Marvel, Scorsese, And Cinema: Why We Should Listen

by Tito W. James

In his opinion piece for the New York Times Martin Scorsese critiques the current film landscape of non-stop Marvel movies. Scorsese makes it clear that he doesn’t devalue the artistry that goes into making Marvel movies, but he warns against letting one style of filmmaking monopolize theatrically released films.

Many films today are perfect products manufactured for immediate consumption. Many of them are well made by teams of talented individuals. All the same, they lack something essential to cinema: the unifying vision of an individual artist. Because, of course, the individual artist is the riskiest factor of all.

Martin Scorsese

YouTuber Thomas Flight articulated Scorsese’s position in a video essay.
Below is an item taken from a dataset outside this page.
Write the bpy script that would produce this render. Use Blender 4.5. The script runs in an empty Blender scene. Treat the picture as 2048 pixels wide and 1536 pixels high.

The themes of Scorsese’s interview echo similar qualms expressed by Hayao Miyazaki about the state of contemporary Anime.

 

I agree that commercial trends tend to bulldoze authentic art. I’m personally sick of a cinematic landscape that’s dominated almost exclusively by the Disney Corporation. But I’m not alone as an audience member and Scorsese isn’t alone as a filmmaker.

Last month saw a wave of innovative, emotional, and experimental cinema: Monos, Parasite, JoJo Rabbit, Motherless Brooklyn, Harriet, The Light House. There are more original and indie films than I have time too see in theaters.

There are more ways to express what it means to be human than ever before, but film still has miles to go in terms of which aspects of humanity are represented on screen. If you are an aspiring creator or an industry veteran tired with the status quo, then I encourage you to be the change you want to see in the industry.